Wednesday, September 21, 2011

Guardian: "the true loss of permanent ice in Greenland from 1999-2011 is about 0.1%"

Times Atlas ice error was a lesson in how scientists should mobilise | Environment | guardian.co.uk
Meanwhile, scientists from across the world continued the exchange of emails via the cryolist. Ted Scambos, a senior scientist at the National Snow and Ice Data Centre, said: "I'm worried that the importance of the changes that are going on will be lost on the public, because the true value of what the ice sheet has lost compared to this 15% number sounds very small."

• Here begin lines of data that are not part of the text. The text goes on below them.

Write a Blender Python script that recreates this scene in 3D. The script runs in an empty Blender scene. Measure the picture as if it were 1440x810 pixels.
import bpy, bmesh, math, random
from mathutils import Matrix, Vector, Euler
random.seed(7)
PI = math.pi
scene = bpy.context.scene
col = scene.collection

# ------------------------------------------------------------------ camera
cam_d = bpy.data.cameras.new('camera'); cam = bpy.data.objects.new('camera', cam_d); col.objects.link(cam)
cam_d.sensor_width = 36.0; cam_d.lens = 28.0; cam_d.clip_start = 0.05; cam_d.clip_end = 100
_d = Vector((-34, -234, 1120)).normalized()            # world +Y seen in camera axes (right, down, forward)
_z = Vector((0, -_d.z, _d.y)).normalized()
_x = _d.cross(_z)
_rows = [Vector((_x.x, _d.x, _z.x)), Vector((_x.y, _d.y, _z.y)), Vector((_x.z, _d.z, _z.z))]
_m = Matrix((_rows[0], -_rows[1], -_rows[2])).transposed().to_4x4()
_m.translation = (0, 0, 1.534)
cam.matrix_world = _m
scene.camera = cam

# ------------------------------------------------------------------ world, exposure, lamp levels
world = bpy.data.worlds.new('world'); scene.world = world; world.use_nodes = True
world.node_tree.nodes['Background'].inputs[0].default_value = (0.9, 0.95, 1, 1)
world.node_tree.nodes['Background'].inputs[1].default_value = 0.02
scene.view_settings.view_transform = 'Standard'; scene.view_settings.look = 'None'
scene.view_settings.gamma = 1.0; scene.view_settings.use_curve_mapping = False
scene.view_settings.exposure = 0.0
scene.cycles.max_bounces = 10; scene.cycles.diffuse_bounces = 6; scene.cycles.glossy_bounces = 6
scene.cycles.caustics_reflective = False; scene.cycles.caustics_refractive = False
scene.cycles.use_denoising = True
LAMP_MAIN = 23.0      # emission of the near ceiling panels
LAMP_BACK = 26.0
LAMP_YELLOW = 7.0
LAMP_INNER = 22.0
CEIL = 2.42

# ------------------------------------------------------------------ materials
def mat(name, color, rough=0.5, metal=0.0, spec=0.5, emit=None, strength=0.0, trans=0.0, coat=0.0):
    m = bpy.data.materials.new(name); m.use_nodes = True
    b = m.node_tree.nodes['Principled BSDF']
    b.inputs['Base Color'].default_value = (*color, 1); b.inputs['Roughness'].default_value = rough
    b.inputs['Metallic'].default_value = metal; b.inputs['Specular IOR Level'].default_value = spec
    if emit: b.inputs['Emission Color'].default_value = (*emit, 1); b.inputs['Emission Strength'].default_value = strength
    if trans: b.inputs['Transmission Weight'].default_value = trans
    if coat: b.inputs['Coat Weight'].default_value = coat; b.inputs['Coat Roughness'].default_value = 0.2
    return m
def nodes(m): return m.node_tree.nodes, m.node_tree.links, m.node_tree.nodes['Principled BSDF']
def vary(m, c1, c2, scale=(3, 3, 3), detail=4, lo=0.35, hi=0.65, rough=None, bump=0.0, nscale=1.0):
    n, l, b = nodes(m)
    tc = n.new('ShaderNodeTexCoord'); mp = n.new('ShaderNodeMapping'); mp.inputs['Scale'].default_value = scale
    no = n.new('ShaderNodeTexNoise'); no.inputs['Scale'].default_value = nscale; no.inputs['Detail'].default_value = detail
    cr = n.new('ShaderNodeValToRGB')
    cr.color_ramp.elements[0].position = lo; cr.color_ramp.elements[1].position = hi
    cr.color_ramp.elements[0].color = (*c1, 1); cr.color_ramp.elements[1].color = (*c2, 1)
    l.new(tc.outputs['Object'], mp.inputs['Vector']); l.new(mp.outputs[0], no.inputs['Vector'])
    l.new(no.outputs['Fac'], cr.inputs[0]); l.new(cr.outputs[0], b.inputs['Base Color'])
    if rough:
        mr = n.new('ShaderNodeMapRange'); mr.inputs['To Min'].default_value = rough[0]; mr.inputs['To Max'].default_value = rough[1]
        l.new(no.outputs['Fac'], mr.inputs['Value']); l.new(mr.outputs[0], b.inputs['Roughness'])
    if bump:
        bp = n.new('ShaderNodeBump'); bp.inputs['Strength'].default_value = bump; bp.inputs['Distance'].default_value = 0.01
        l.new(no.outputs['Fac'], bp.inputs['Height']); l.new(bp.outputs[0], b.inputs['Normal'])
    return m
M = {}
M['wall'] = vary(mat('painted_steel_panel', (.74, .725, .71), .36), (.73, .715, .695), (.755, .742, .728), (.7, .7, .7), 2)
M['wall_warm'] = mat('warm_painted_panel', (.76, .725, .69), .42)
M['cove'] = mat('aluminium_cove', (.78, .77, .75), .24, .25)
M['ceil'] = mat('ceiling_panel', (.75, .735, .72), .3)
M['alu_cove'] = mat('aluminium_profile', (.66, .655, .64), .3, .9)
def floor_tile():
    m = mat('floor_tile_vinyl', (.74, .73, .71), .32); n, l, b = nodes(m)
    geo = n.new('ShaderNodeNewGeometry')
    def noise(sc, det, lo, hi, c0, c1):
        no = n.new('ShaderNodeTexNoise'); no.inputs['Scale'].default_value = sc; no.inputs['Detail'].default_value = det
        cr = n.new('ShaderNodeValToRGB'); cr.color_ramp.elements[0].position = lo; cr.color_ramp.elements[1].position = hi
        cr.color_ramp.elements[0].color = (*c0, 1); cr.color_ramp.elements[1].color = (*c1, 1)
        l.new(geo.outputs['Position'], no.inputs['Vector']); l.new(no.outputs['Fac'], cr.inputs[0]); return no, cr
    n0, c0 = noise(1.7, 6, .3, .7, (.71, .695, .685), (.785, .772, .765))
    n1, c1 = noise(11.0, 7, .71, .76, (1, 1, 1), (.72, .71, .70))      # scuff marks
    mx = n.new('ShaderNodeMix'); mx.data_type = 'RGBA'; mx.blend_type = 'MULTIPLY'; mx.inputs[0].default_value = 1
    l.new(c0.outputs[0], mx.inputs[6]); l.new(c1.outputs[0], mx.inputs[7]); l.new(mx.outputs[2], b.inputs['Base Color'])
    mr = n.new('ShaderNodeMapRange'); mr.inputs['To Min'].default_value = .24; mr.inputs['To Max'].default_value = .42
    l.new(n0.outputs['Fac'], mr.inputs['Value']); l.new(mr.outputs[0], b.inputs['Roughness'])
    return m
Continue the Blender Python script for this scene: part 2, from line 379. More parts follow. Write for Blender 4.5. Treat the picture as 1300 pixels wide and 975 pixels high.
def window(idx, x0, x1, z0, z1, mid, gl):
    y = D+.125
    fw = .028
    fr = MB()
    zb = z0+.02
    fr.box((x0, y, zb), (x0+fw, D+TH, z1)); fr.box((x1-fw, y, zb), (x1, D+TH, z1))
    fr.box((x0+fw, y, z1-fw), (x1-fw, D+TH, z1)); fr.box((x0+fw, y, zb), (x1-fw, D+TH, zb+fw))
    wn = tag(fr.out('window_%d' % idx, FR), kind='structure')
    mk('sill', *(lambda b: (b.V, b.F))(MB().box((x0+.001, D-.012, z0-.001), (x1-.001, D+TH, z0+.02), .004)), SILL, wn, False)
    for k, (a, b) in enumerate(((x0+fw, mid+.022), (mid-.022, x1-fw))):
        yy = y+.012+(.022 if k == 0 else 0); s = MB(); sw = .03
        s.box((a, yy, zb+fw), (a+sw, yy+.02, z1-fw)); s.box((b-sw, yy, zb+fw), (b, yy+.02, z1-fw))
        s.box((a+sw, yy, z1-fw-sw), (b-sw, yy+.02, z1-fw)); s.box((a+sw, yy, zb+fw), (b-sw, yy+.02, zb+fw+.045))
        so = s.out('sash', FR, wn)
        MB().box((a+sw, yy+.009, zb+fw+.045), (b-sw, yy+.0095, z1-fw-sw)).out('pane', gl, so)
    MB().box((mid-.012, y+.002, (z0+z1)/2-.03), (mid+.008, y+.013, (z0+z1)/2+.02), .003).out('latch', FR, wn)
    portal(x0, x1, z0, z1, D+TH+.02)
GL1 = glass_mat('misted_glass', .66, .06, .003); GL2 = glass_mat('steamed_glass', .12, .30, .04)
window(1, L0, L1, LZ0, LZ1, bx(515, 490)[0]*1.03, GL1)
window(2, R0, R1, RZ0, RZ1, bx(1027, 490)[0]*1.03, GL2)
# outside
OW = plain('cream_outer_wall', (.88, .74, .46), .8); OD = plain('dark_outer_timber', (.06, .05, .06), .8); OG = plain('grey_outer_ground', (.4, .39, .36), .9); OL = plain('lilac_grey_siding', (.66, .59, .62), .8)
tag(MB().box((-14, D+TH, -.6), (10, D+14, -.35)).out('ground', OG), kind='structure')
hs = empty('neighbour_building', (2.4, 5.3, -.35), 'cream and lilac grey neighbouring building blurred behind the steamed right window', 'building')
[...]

And he is right, because the true loss of permanent ice in Greenland from 1999-2011 is about 0.1%. This sounds miniscule. Why worry?

2 comments:

Beowulf said...

Help! I am a bit lost in the ozone!
I read that natural processes produce and recycle about 800 gigatonnes of CO2 each year. Human activity contributes about 4% or about 35 gigatonnes. A gigatonne is 10**15 KG?
7 billion people on earth. Works out to about 5x10**6 KG CO2 for each of us? (per year). That is a lot! My high estimate (for just me) is 100 KG per day or 4x10**4 KG per year. Are they suggesting that I am producing 100 times as much CO2? My real estimte is I product less that half that at around 30-50 KG CO2. Just breathing I produce about 1 KG CO2 per day.

Anonymous said...

A gigatonne is 10**12 KG. One thousand times smaller that you think!